Performance Efiects of Scheduling Strategies for Master/Slave Distributed Applications

The achievement of parallel application performance on non-dedicated workstation clusters requires careful attention to the scheduling of tasks and communication on the underlying platform. In the literature, application scheduling policies are usually chosen by matching the resource requirements of an application with the performance characteristics of the target platform. However, when clusters of workstations are shared with other users, platform performance is non-uniform and varies over time. As a result, the performance of distinct scheduling policies may also vary depending on dynamic system state and particular characteristics of the job being run. Our experimental work focuses on a master/slave parallel ray-tracing application executing on a set of workstation clusters at UCSD and the San Diego Supercomputer Center.

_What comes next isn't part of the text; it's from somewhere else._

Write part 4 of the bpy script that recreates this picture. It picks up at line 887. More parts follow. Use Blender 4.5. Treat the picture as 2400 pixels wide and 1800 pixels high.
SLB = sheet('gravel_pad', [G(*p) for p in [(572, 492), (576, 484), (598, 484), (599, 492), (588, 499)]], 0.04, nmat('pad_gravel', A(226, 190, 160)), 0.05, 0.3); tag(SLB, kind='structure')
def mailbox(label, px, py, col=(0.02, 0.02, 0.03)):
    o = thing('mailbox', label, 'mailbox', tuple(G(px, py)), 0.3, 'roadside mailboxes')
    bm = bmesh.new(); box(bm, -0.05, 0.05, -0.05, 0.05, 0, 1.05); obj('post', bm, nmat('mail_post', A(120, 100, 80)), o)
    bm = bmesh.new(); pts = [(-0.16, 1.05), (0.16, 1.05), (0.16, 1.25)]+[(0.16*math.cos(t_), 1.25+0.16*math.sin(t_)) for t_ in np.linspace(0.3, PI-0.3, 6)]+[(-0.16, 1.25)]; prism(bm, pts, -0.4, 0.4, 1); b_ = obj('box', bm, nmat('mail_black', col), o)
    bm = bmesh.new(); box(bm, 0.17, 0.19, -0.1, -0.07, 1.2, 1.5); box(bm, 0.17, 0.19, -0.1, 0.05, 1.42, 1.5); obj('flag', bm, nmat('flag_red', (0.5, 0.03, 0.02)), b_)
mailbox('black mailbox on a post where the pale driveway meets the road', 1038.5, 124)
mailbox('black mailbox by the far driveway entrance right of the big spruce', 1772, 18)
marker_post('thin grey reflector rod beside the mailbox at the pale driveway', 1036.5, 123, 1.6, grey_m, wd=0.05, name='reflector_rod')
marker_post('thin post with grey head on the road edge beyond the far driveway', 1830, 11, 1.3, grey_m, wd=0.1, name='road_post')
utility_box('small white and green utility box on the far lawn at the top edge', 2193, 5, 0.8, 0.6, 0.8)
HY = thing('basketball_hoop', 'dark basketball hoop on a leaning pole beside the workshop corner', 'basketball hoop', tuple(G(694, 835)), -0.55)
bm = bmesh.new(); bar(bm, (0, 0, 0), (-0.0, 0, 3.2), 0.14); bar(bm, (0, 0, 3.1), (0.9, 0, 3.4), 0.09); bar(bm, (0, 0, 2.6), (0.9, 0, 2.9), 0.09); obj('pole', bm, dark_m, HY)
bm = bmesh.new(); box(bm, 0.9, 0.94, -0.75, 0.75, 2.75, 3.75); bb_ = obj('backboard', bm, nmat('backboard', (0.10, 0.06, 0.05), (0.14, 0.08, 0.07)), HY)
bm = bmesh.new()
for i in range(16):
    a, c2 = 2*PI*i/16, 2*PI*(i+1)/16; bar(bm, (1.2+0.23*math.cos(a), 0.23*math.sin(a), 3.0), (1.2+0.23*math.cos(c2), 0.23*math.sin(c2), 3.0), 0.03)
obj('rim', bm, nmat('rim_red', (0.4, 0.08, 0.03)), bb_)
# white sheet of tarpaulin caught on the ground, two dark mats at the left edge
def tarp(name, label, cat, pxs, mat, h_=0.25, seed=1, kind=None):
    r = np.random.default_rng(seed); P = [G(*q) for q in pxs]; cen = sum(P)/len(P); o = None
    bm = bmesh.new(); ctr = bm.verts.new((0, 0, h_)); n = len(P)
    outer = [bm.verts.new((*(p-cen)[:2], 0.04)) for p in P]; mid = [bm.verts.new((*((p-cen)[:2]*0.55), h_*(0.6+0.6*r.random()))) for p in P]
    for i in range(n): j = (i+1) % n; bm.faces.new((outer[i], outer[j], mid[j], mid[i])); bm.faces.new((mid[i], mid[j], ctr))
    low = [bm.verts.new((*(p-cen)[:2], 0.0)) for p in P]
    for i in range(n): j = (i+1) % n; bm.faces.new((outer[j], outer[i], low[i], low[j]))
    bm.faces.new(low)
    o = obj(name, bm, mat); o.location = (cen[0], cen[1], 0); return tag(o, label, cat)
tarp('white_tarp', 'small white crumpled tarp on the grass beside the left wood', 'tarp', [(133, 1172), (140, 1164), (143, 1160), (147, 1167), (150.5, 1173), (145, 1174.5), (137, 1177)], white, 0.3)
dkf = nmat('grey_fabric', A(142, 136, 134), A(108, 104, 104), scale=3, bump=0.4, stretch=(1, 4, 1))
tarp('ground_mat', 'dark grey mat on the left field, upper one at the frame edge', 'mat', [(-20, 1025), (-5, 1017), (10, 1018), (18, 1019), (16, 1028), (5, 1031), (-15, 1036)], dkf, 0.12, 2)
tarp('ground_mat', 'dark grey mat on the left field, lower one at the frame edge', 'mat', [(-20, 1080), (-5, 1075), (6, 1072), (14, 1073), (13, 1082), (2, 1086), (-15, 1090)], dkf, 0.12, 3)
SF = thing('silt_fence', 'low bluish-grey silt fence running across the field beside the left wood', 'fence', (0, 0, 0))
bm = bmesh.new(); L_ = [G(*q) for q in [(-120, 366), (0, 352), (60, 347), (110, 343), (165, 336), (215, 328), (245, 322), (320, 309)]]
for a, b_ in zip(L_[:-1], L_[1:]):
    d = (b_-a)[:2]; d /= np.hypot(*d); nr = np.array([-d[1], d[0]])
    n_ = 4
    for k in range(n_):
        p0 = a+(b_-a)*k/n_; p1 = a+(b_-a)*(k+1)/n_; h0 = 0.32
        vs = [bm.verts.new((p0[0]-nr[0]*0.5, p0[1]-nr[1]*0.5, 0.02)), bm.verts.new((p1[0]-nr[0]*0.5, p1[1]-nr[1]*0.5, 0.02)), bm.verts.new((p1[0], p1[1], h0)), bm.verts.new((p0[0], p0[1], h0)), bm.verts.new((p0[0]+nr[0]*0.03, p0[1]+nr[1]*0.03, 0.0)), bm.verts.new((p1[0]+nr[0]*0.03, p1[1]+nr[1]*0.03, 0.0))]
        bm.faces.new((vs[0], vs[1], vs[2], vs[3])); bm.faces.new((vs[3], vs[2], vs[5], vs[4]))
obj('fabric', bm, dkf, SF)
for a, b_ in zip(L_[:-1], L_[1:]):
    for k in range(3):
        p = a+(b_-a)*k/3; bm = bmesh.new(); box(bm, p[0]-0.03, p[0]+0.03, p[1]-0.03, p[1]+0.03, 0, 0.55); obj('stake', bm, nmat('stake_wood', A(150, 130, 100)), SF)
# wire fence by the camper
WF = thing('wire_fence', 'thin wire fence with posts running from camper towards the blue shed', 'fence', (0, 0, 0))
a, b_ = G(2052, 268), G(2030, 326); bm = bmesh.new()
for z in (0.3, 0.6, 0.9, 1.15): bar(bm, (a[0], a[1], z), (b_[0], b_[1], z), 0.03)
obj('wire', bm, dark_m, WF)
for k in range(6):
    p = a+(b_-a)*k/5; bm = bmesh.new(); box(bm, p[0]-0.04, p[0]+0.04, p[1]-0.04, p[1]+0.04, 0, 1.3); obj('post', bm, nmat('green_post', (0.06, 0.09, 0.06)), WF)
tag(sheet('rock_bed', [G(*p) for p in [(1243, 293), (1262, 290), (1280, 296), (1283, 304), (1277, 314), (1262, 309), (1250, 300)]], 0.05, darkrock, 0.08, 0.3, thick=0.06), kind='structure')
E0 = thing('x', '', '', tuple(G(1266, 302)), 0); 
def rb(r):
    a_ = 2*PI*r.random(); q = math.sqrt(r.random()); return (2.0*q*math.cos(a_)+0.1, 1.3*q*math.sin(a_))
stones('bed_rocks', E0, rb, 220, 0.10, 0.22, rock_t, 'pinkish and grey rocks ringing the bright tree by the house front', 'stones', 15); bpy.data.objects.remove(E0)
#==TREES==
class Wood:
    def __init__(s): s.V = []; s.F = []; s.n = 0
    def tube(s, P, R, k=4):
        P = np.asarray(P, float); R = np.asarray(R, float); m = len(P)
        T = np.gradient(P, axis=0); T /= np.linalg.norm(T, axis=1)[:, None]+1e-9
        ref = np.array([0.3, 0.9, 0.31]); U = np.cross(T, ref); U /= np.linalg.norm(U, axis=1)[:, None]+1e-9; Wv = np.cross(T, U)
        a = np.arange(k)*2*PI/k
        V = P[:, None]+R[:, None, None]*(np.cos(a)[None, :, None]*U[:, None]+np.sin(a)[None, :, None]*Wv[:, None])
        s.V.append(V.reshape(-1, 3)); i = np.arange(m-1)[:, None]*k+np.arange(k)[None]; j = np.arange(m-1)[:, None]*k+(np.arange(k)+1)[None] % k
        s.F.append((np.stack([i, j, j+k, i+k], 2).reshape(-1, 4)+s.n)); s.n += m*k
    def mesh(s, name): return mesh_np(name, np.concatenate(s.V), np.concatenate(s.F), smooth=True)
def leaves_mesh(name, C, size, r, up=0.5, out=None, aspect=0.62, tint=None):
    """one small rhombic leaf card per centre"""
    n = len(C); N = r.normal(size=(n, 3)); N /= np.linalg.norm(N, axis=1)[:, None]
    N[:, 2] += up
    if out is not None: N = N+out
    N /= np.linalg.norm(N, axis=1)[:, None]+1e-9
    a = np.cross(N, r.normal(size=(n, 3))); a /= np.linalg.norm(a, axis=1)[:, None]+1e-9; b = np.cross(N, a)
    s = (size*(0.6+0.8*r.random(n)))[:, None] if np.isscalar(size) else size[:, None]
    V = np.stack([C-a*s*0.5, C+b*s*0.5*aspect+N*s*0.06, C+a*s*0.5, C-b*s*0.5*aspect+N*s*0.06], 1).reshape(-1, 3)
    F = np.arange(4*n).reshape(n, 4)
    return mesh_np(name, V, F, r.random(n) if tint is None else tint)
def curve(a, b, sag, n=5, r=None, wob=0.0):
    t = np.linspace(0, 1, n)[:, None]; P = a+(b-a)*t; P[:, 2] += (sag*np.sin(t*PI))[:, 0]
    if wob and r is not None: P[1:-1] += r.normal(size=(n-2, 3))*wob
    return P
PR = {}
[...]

The experiments show that two different scheduling strategies, one static and one dynamic, exhibit very different performance sensitivities to variabilities in resource capabilities and workload distribution. We demonstrate for our example application that neither scheduling strategy by itself consistently induces the best application performance (minimal execution time) when running on the same resources under normally experienced production operating conditions. These results support the idea that dynamic selection of appropriate scheduling strategies to match run-time conditions provides a promising approach to achieving application performance for master/slave applications on heterogeneous time-shared workstation clusters.